Lakshmi Narayana Temple Pratishta

Lakshmi Srinivas lsrinivas at YAHOO.COM
Mon Sep 9 06:51:07 CDT 2002


On Sun, 8 Sep 2002, Lakshmi Srinivas wrote:

>I'm not qualified to speak about the rest of your post but may I point out
> there is a disconnect between this sentence:

> > The Pandya area, the cultural center of Tamil land, has
> > hardly any Siva temples of antiquity.

> ...and this one:

> > So much incidentally for all that
> > stuff about Siva as the giver of Tamil grammar.
>

Well, evidently you do not know Tamil stories and evidently you have not
seen at least one popular Tamil movie with Siva devotional stories.

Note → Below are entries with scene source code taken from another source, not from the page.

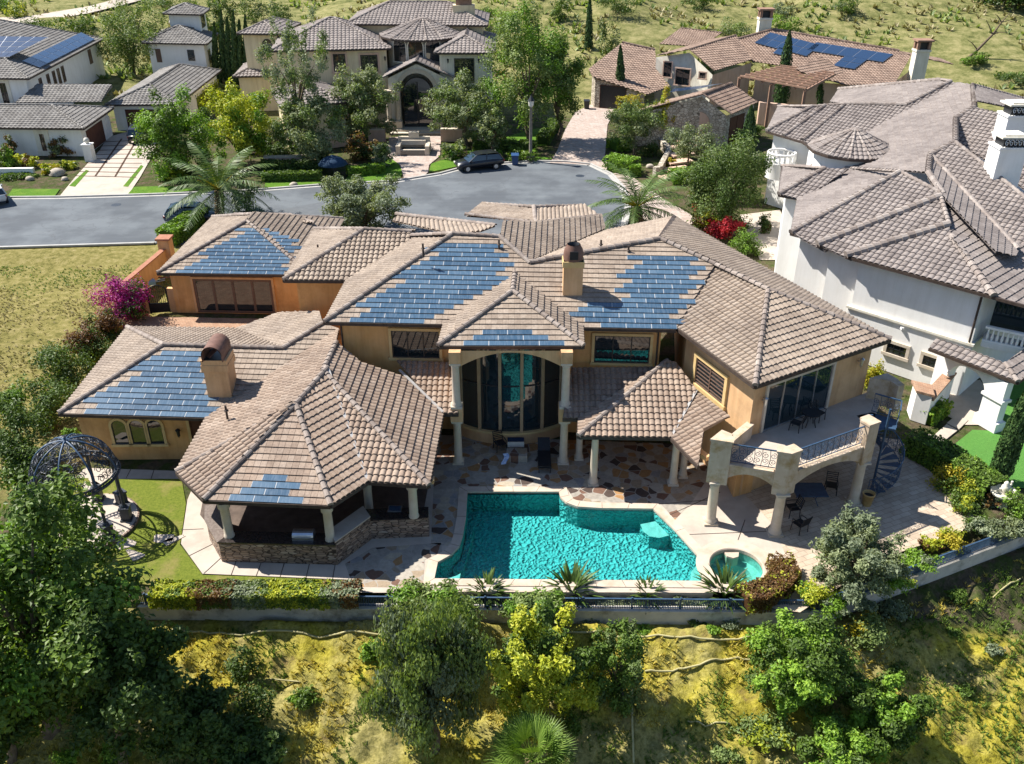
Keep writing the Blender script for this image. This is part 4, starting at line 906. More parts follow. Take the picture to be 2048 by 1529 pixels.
# ---------------------------------------------------------------- furniture
def chair(P,rz,label,name='patio_chair',cat='chair',grp='black patio chairs',mt='black',sc=1.):
    t=thing(name,label,cat,(0,0,0),grp); mb=MB()
    mb.box((0,0,.44),(.52,.5,.03)); mb.build('seat',MT[mt],t); mb=MB()
    for z in np.linspace(.55,.92,5): mb.beam((-.24,.26+(z-.44)*.25,z),(.24,.26+(z-.44)*.25,z),.03,.03)
    for x in(-.25,.25): mb.beam((x,.25,.42),(x,.39,.96),.035,.035)
    mb.build('backrest',MT[mt],t)
    for x in(-.25,.25):
        for y in(-.23,.24): mb=MB(); mb.beam((x,y,.44),(x*1.1,y*1.12,0),.035,.035); mb.build('leg',MT[mt],t)
        mb=MB(); mb.tube([(x,-.22,.44),(x*1.05,-.24,.64),(x*1.05,.0,.66),(x,.3,.64)],.022,5); mb.build('armrest',MT[mt],t)
    t.location=[float(q) for q in P]; t.rotation_euler=(0,0,rz); t.scale=(sc,)*3; return t
def rtable(P,R_,h,label,name,cat,mt='black',square=False):
    t=thing(name,label,cat,(0,0,0)); mb=MB()
    if square: mb.box((0,0,h),(R_*2,R_*1.5,.04))
    else: mb.lathe((0,0,h),[(0,.02),(R_,.02),(R_,-.02),(0,-.02)],18,sm=False)
    mb.build('tabletop',MT[mt],t)
    for k in range(4): a=math.pi/4+k*math.pi/2; mb=MB(); mb.tube([(R_*.75*math.cos(a),R_*.6*math.sin(a),h-.02),(R_*.5*math.cos(a),R_*.4*math.sin(a),h*.5),(R_*.8*math.cos(a),R_*.65*math.sin(a),0)],.025,5); mb.build('leg',MT[mt],t)
    t.location=[float(q) for q in P]; return t
cg=G(1672,1020); ch0=chair(G(1558,1062)+(.9,0,0),-2.6,'black patio chair in the sun edge in front of the balcony pillars')
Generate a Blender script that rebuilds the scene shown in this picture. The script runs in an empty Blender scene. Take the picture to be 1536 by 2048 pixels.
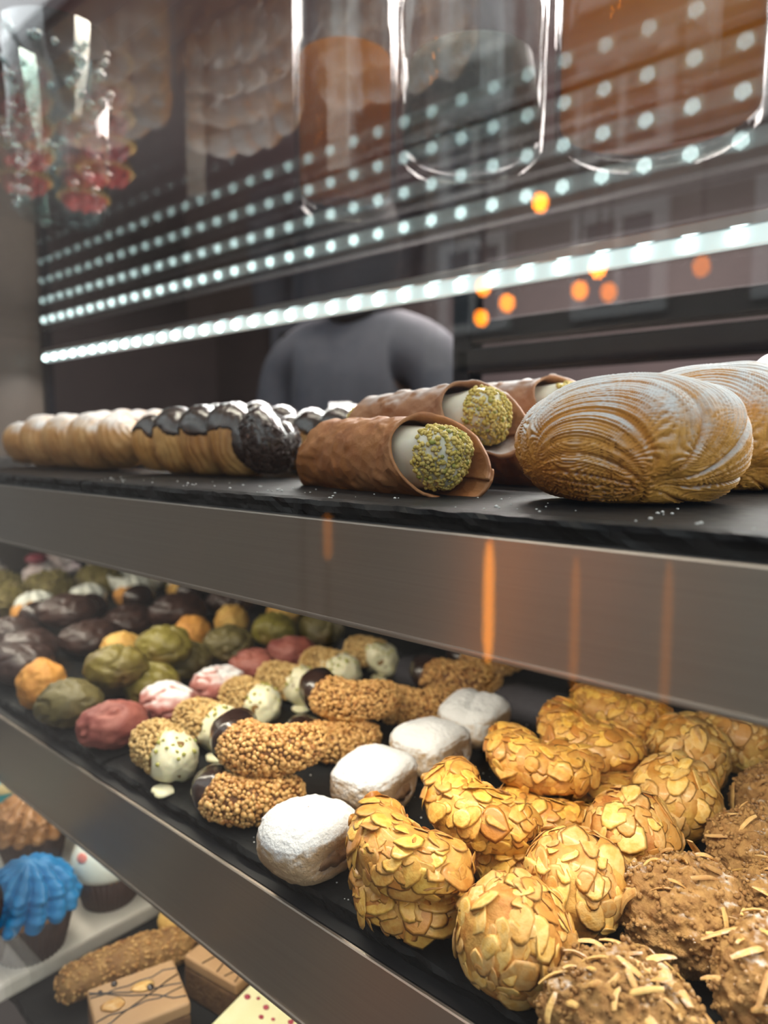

For your sake then ... There is a legend known from the time of
commentators of the Chola and post Chola era that Siva gave the first Tamil
grammar and there is also considerable amount of stories of late origin
which attest to the connection between early conections of Siva and Tamil.

In the opinion of most scholars, they are just stories since the early
tamil grammar and poetical works are demonstrably older by many centuries
than Siva temples. The point of the stories is simply to connect a not so
old tradition in Southern Tamilnadu viz., temple based Siva worship and a
genuinely old tradition, Tamil scholarship.

> The existence or otherwise of temples proves nothing.  Perhaps Shiva
> Bhagawan was not worshipped in temples or perhaps there were temples but
> they were different types of structures than those we have today.

It was not meant to prove anything. My post was merely a response to some
one's post which revealed a set of popular assumptions, some of which are

a) Siva is the primary deity in Tamilnadu at all times in history.

This is an extrapolation backward from Chola times. If that were not the
case, then the loud silence about Siva in Classical Tamil lit (in contrast
to full throated praises of Murugan and Krishna) needs to be explained.

b) Siva temples are very old

Nothing of that sort since it is very hard to prove the existence of Siva
temples prior to 600 AD.

There can be no doubt that Siva was worshipped in personal shrines by
brahmins in early times in Tamilnadu. Siva in the early Tamil literature
always occurs only in brahmin loci, with the garhapatya fires burning even,
in one instance. But nothing of public worship.

There that should satisfy you :-)

Lakshmi Srinivas

PS: Do please read the reference I gave you. It's all in English.